In the last two months, I've baked two cakes, a dozen muffins and one batch of brownies. I've even rolled out at least 80 Play-Doh "pie crusts" with my industrious daughter, Ruby, who loves to follow "wessipes" and say "check!" after we place each "ingweedient" on the kitchen table, real or not.
For months, Ruby has been impatiently awaiting the season's first Minnesota snowfall. When it finally fell — on a Monday morning — she suited up and my husband pulled her in her hot-pink sled across the street and into the park while I prepared breakfast.
Later that morning I loaded Ruby and Remy into the sled and gently tugged them around the backyard, much to their rosy-cheeked delight. By 5 p.m., the snow was essentially gone.

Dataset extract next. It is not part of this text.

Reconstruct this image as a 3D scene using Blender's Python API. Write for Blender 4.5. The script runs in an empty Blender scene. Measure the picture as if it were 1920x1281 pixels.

None of this could have happened if I hadn't ditched my daily commute. But here's the thing: I'm still working, actually harder than ever. This is, after all, the life of a freelancer.
A couple of years ago, I was an SUV-sized brick in the gridlock on 94, inching back and forth 10 miles every day. All my salty, profane thoughts shouted internally in capital letters. I was beginning to believe the worst about humanity.
Some days I did my 10-mile commute (which takes about 8 minutes on a weekend) in 45 minutes. That was a decent day.